**Requirements**
Find every line with the string "high" in it, count them, and reply with that count only.

**Data excerpt**
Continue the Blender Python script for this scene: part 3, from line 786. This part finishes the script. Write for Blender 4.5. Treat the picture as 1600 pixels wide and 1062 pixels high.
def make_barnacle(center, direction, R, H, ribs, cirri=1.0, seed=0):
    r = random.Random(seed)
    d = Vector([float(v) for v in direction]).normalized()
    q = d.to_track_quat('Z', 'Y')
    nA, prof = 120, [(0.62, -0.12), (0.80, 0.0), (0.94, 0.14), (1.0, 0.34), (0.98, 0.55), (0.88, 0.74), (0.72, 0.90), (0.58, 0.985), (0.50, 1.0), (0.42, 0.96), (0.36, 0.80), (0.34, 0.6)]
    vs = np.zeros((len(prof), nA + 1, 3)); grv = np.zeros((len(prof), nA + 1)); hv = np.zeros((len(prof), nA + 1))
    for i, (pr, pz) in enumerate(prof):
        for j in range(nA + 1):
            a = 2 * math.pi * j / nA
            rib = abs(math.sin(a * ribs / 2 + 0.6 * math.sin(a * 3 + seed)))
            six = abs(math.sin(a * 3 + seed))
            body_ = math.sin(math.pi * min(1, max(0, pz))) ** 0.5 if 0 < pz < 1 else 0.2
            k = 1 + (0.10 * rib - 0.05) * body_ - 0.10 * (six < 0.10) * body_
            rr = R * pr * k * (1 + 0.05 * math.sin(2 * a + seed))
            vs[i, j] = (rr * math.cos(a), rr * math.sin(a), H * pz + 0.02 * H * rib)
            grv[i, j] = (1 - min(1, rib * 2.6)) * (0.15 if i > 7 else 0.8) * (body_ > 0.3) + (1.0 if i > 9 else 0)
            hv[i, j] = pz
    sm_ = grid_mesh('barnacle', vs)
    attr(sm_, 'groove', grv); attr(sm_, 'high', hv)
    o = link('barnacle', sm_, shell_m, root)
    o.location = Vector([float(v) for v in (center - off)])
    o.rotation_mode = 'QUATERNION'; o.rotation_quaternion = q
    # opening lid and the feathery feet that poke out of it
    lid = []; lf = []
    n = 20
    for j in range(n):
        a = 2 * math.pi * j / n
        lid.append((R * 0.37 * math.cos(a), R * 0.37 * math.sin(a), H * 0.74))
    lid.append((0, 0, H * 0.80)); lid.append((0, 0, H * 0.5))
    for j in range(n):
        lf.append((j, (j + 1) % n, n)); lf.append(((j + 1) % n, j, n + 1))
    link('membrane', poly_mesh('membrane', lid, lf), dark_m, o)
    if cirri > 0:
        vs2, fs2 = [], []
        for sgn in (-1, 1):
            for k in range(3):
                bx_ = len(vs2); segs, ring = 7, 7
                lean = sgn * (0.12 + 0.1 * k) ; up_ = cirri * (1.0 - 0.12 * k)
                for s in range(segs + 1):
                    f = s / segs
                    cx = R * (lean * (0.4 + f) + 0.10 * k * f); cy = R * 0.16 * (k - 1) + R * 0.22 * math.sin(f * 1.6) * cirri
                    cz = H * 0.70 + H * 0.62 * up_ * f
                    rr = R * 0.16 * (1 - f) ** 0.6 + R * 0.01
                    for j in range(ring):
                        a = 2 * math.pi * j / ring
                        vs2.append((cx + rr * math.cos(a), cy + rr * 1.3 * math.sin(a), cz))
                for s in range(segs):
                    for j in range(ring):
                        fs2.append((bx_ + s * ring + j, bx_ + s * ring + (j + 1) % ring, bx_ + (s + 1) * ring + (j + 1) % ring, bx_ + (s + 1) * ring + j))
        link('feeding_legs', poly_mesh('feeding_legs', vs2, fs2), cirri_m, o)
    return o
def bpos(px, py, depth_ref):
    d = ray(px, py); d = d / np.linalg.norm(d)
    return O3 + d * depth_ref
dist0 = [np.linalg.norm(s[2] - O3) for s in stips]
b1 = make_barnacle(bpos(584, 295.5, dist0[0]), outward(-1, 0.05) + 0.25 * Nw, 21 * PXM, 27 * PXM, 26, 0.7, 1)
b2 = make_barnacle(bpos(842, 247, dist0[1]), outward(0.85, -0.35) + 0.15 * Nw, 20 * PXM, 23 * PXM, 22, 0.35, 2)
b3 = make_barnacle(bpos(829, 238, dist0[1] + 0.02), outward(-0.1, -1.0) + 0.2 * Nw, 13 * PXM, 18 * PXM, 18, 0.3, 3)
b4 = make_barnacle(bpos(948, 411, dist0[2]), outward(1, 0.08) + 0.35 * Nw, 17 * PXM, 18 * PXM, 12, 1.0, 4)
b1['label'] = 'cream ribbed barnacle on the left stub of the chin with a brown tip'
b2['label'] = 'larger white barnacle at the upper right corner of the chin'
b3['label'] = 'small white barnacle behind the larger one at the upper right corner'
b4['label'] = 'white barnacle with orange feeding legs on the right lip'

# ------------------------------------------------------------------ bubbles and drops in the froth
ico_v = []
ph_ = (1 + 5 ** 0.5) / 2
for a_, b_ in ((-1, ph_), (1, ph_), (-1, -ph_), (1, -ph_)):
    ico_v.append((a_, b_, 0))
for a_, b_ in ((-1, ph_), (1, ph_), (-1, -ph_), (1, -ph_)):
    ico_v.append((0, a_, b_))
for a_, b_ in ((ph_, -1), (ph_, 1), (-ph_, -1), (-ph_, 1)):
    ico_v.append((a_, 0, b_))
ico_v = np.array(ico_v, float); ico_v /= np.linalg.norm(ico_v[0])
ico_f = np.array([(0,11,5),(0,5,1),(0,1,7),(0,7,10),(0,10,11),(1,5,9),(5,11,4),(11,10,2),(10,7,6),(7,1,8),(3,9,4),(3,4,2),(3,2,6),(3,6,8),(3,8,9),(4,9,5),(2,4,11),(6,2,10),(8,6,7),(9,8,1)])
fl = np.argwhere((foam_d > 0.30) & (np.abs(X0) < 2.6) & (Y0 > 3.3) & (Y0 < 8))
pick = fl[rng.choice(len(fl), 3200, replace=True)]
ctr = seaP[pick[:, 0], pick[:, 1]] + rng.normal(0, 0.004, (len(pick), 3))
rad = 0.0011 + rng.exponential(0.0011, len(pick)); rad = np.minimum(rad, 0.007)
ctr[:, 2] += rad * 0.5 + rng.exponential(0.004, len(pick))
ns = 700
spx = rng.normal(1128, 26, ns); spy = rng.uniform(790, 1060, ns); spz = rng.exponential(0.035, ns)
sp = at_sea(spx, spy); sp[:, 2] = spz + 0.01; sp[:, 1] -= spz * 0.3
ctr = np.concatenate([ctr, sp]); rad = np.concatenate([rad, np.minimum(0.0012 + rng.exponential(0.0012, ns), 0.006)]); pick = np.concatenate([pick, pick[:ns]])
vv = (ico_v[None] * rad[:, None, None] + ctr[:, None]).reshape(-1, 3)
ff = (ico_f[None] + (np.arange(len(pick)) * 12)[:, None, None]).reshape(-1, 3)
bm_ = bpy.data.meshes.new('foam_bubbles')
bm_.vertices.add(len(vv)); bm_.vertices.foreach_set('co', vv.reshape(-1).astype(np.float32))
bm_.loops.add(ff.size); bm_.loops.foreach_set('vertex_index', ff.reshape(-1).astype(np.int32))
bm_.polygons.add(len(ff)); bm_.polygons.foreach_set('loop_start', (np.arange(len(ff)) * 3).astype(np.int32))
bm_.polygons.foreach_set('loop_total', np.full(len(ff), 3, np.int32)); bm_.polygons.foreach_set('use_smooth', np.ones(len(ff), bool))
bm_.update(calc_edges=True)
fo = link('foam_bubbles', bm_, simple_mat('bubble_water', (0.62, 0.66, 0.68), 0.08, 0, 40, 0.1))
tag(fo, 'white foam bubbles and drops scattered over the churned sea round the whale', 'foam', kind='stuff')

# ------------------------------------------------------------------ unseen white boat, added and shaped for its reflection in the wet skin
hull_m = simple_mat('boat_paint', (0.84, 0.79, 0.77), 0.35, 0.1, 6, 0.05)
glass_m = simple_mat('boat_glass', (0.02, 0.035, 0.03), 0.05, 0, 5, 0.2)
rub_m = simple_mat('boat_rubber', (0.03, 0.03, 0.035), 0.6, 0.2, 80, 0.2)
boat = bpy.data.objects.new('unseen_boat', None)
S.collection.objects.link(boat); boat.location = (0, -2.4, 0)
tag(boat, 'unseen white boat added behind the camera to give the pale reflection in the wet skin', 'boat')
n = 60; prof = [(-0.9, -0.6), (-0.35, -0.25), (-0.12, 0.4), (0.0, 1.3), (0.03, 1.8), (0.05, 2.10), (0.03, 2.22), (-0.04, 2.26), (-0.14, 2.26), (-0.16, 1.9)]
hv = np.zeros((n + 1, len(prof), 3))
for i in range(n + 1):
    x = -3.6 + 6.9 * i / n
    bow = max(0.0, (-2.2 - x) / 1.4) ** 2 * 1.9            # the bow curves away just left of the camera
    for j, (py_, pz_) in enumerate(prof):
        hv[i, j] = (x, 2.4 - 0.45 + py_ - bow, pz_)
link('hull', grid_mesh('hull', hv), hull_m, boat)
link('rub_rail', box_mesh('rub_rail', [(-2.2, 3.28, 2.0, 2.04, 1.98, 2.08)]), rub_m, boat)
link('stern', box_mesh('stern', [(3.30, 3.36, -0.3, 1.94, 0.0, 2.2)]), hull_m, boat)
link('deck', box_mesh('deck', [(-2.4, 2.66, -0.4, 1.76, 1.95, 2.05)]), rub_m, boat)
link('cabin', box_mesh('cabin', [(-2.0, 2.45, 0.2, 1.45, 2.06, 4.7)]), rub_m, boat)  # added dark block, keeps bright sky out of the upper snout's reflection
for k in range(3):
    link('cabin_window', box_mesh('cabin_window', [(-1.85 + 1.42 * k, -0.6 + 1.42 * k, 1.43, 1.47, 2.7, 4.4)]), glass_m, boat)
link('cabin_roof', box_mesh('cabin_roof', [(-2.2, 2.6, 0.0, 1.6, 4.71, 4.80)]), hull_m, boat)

**Problem solution**
2